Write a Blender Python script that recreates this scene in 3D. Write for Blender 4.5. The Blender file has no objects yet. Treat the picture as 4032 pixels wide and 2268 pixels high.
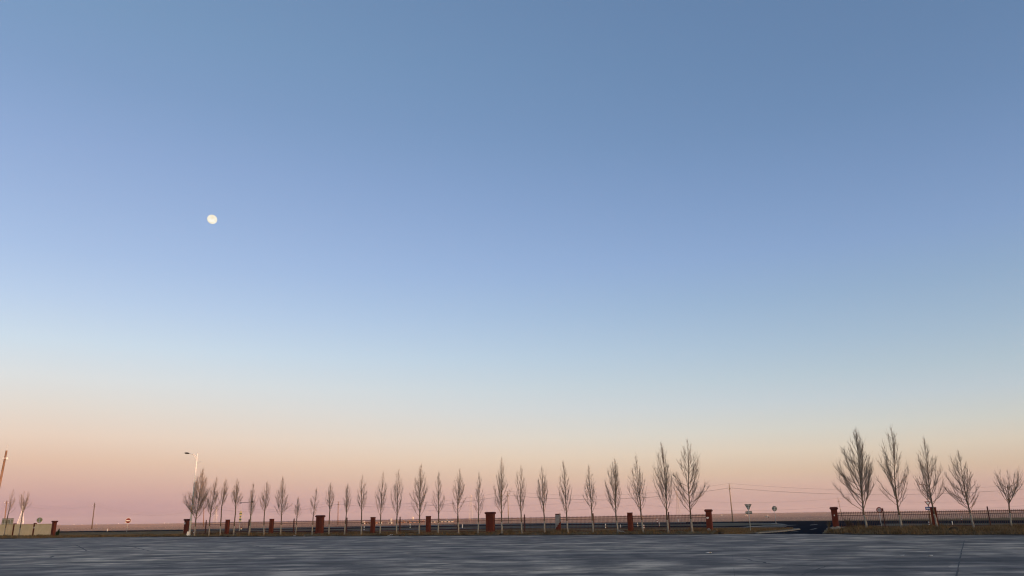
import bpy, bmesh, math, random
from mathutils import Vector, Matrix, noise

scene = bpy.context.scene
COL = scene.collection
R = math.radians

# ------------------------------------------------------------------ camera
# phone main camera, pitched up, rolled a little
FPX, CX, CY = 3028.0, 2016.0, 1134.0          # focal length and centre in photo pixels
PITCH = math.atan((2044.0 - CY) / FPX)
ROLL = 0.0148
EYE = Vector((0, 0, 1.6))
Fv = Vector((0, math.cos(PITCH), math.sin(PITCH)))
U0 = Vector((0, -math.sin(PITCH), math.cos(PITCH)))
R0 = Vector((1, 0, 0))
Rv = R0 * math.cos(ROLL) - U0 * math.sin(ROLL)
Uv = R0 * math.sin(ROLL) + U0 * math.cos(ROLL)
cam = bpy.data.cameras.new('camera')
cam.sensor_fit = 'HORIZONTAL'
cam.sensor_width = 36.0
cam.lens = FPX / 4032.0 * 36.0
cam.clip_start = 0.1
cam.clip_end = 40000
camo = bpy.data.objects.new('camera', cam)
camo.matrix_world = Matrix(((Rv.x, Uv.x, -Fv.x, EYE.x), (Rv.y, Uv.y, -Fv.y, EYE.y),
                            (Rv.z, Uv.z, -Fv.z, EYE.z), (0, 0, 0, 1)))
COL.objects.link(camo)
scene.camera = camo

# ------------------------------------------------------------------ sky and sun
SUN_EL, SUN_AZ = 1.45, 135.0                   # just above the horizon, behind the camera to the right
world = bpy.data.worlds.new('World')
scene.world = world
world.use_nodes = True
wt = world.node_tree
wn, wl = wt.nodes, wt.links
def wmath(op, a, b=None, clamp=False):
    m = wn.new('ShaderNodeMath'); m.operation = op; m.use_clamp = clamp
    for i, v in enumerate((a, b)):
        if v is None: continue
        if isinstance(v, (int, float)): m.inputs[i].default_value = v
        else: wl.new(v, m.inputs[i])
    return m.outputs[0]
tc = wn.new('ShaderNodeTexCoord')
nrm = wn.new('ShaderNodeVectorMath'); nrm.operation = 'NORMALIZE'
wl.new(tc.outputs['Generated'], nrm.inputs[0])
sep = wn.new('ShaderNodeSeparateXYZ'); wl.new(nrm.outputs[0], sep.inputs[0])
zc = wmath('MAXIMUM', sep.outputs[2], 0.0)
hz = wn.new('ShaderNodeCombineXYZ'); wl.new(sep.outputs[0], hz.inputs[0]); wl.new(sep.outputs[1], hz.inputs[1])
hzn = wn.new('ShaderNodeVectorMath'); hzn.operation = 'NORMALIZE'; wl.new(hz.outputs[0], hzn.inputs[0])
dt = wn.new('ShaderNodeVectorMath'); dt.operation = 'DOT_PRODUCT'; wl.new(hzn.outputs[0], dt.inputs[0])
dt.inputs[1].default_value = (-math.sin(R(SUN_AZ)), -math.cos(R(SUN_AZ)), 0)
sfac = wmath('DIVIDE', wmath('SUBTRACT', wmath('MULTIPLY', dt.outputs['Value'], -1.0), 0.1), 0.8, True)
# away from the sun the lookup stays off the pure red rim of the model sky
lift = wmath('MULTIPLY', wmath('SUBTRACT', 1.0, sfac), 0.12)
zl = wmath('ADD', wmath('MULTIPLY', zc, wmath('SUBTRACT', 1.0, lift)), lift)
cmb = wn.new('ShaderNodeCombineXYZ')
wl.new(sep.outputs[0], cmb.inputs[0]); wl.new(sep.outputs[1], cmb.inputs[1]); wl.new(zl, cmb.inputs[2])
nr2 = wn.new('ShaderNodeVectorMath'); nr2.operation = 'NORMALIZE'; wl.new(cmb.outputs[0], nr2.inputs[0])
sky = wn.new('ShaderNodeTexSky'); sky.sky_type = 'NISHITA'; sky.sun_disc = False
sky.sun_elevation = R(SUN_EL); sky.sun_rotation = R(SUN_AZ)
sky.air_density = 1; sky.dust_density = 1; sky.ozone_density = 1
wl.new(nr2.outputs[0], sky.inputs[0])
# belt of Venus and earth shadow: the colour of the air by elevation, away from and across the sun
elf = wmath('DIVIDE', wmath('ARCSINE', zc), R(45), True)
def ramp(stops):
    r = wn.new('ShaderNodeValToRGB')
    cr = r.color_ramp; cr.interpolation = 'LINEAR'
    for i, (e, c) in enumerate(stops):
        el = cr.elements[i] if i < 2 else cr.elements.new(e / 45)
        el.position = e / 45; el.color = (c[0], c[1], c[2], 1)
    wl.new(elf, r.inputs[0])
    return r.outputs[0]
TL = [(0, (0.204, 0.134, 0.28)),
      (1.1, (0.284, 0.176, 0.303)),
      (2.3, (0.381, 0.236, 0.31)),
      (3.9, (0.492, 0.318, 0.332)),
      (5.5, (0.571, 0.404, 0.419)),
      (7.4, (0.592, 0.47, 0.503)),
      (9.2, (0.601, 0.522, 0.586)),
      (11.5, (0.567, 0.546, 0.654)),
      (14.3, (0.51, 0.516, 0.678)),
      (17.4, (0.458, 0.482, 0.673)),
      (20.9, (0.428, 0.459, 0.657)),
      (24.3, (0.401, 0.443, 0.644)),
      (28.8, (0.363, 0.428, 0.612)),
      (33.1, (0.356, 0.44, 0.609)),
      (45, (0.35, 0.44, 0.612))]
TR = [(0, (0.422, 0.278, 0.454)),
      (1.0, (0.506, 0.329, 0.466)),
      (1.9, (0.609, 0.396, 0.484)),
      (2.9, (0.681, 0.483, 0.501)),
      (4.3, (0.767, 0.605, 0.635)),
      (5.7, (0.742, 0.658, 0.74)),
      (7.6, (0.685, 0.667, 0.819)),
      (9.4, (0.63, 0.653, 0.812)),
      (11.6, (0.572, 0.624, 0.82)),
      (14.9, (0.506, 0.585, 0.817)),
      (18.2, (0.466, 0.552, 0.839)),
      (22.6, (0.419, 0.515, 0.79)),
      (26.8, (0.379, 0.488, 0.738)),
      (30.9, (0.367, 0.48, 0.718)),
      (45, (0.36, 0.477, 0.707))]
rl, rr = ramp(TL), ramp(TR)
fac = wmath('POWER', wmath('DIVIDE', wmath('SUBTRACT', dt.outputs['Value'], 0.15), 0.82, True), 1.8)
mixt = wn.new('ShaderNodeMix'); mixt.data_type = 'RGBA'
wl.new(fac, mixt.inputs[0]); wl.new(rr, mixt.inputs[6]); wl.new(rl, mixt.inputs[7])
mul = wn.new('ShaderNodeMix'); mul.data_type = 'RGBA'; mul.blend_type = 'MULTIPLY'; mul.inputs[0].default_value = 1
# the glow round the sun itself, behind the camera, keeps the model's own colour
mixs = wn.new('ShaderNodeMix'); mixs.data_type = 'RGBA'
wl.new(sfac, mixs.inputs[0]); wl.new(mixt.outputs[2], mixs.inputs[6]); mixs.inputs[7].default_value = (1.0, 1.0, 1.0, 1)
wl.new(sky.outputs[0], mul.inputs[6]); wl.new(mixs.outputs[2], mul.inputs[7])
EXPO = math.log2(1 / 0.15)
wn['Background'].inputs[1].default_value = 0.15
wl.new(mul.outputs[2], wn['Background'].inputs[0])

sun = bpy.data.lights.new('sun', 'SUN')
sun.energy = 0.80
sun.color = (1.0, 0.56, 0.36)
sun.angle = R(0.53)
suno = bpy.data.objects.new('sun', sun)
sdir = Vector((math.sin(R(SUN_AZ)) * math.cos(R(SUN_EL)), math.cos(R(SUN_AZ)) * math.cos(R(SUN_EL)), math.sin(R(SUN_EL))))
suno.rotation_euler = sdir.to_track_quat('Z', 'Y').to_euler()
suno.location = (60, -60, 40)
COL.objects.link(suno)

vs = scene.view_settings
vs.view_transform = 'Standard'
try: vs.look = 'None'
except Exception: pass
vs.exposure = EXPO
vs.gamma = 1
vs.use_curve_mapping = False
scene.cycles.use_denoising = True
scene.cycles.use_adaptive_sampling = False
scene.cycles.denoising_prefilter = 'ACCURATE'
scene.cycles.denoising_input_passes = 'RGB_ALBEDO_NORMAL'
scene.cycles.pixel_filter_type = 'BLACKMAN_HARRIS'
scene.cycles.filter_width = 1.15
scene.cycles.max_bounces = 6
scene.cycles.diffuse_bounces = 3
scene.cycles.glossy_bounces = 2
scene.cycles.volume_bounces = 0
scene.render.film_transparent = False

# ------------------------------------------------------------------ measuring the photograph
def ray(x, y): return Fv + Rv * ((x - CX) / FPX) - Uv * ((y - CY) / FPX)
def at(x, y, depth):                            # point seen at a pixel, at a distance ahead
    d = ray(x, y); return EYE + d * (depth / d.y)
def ground(x, y, z=0.0):                        # point of a level surface seen at a pixel
    d = ray(x, y); return EYE + d * ((z - EYE.z) / d.z)
def hor(x): return 2044.0 - ROLL * (x - CX)
# the boundary line of the yard runs straight: s along it, n out of it towards the yard
G = Vector((19.1, 77.0, 0)); E1 = Vector((62.7, -30.0, 0)).normalized(); NN = Vector((E1.y, -E1.x, 0))
if NN.y > 0: NN = -NN
YAW = math.atan2(E1.y, E1.x)
def fence_pt(x, y, n=0.0):                      # pixel -> point in the upright plane n metres in front of the line
    d = ray(x, y); t = (G + NN * n - EYE).dot(NN) / d.dot(NN); return EYE + d * t
def s_of(p): return (Vector((p.x, p.y, 0)) - G).dot(E1)
def n_of(p): return (Vector((p.x, p.y, 0)) - G).dot(NN)
def P(s, n, z=0.0):
    q = G + E1 * s + NN * n; return Vector((q.x, q.y, z))
def smooth(a, b, x):
    t = max(0.0, min(1.0, (x - a) / (b - a))); return t * t * (3 - 2 * t)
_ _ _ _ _
## Request
Set down again, exactly, the lines of the material above from its first line to the one with "scene.camera = camo", inclusive. Leave the pictures out.

## Exercise answer
Write a Blender Python script that recreates this scene in 3D. Write for Blender 4.5. The Blender file has no objects yet. Treat the picture as 4032 pixels wide and 2268 pixels high.
import bpy, bmesh, math, random
from mathutils import Vector, Matrix, noise

scene = bpy.context.scene
COL = scene.collection
R = math.radians

# ------------------------------------------------------------------ camera
# phone main camera, pitched up, rolled a little
FPX, CX, CY = 3028.0, 2016.0, 1134.0          # focal length and centre in photo pixels
PITCH = math.atan((2044.0 - CY) / FPX)
ROLL = 0.0148
EYE = Vector((0, 0, 1.6))
Fv = Vector((0, math.cos(PITCH), math.sin(PITCH)))
U0 = Vector((0, -math.sin(PITCH), math.cos(PITCH)))
R0 = Vector((1, 0, 0))
Rv = R0 * math.cos(ROLL) - U0 * math.sin(ROLL)
Uv = R0 * math.sin(ROLL) + U0 * math.cos(ROLL)
cam = bpy.data.cameras.new('camera')
cam.sensor_fit = 'HORIZONTAL'
cam.sensor_width = 36.0
cam.lens = FPX / 4032.0 * 36.0
cam.clip_start = 0.1
cam.clip_end = 40000
camo = bpy.data.objects.new('camera', cam)
camo.matrix_world = Matrix(((Rv.x, Uv.x, -Fv.x, EYE.x), (Rv.y, Uv.y, -Fv.y, EYE.y),
                            (Rv.z, Uv.z, -Fv.z, EYE.z), (0, 0, 0, 1)))
COL.objects.link(camo)
scene.camera = camo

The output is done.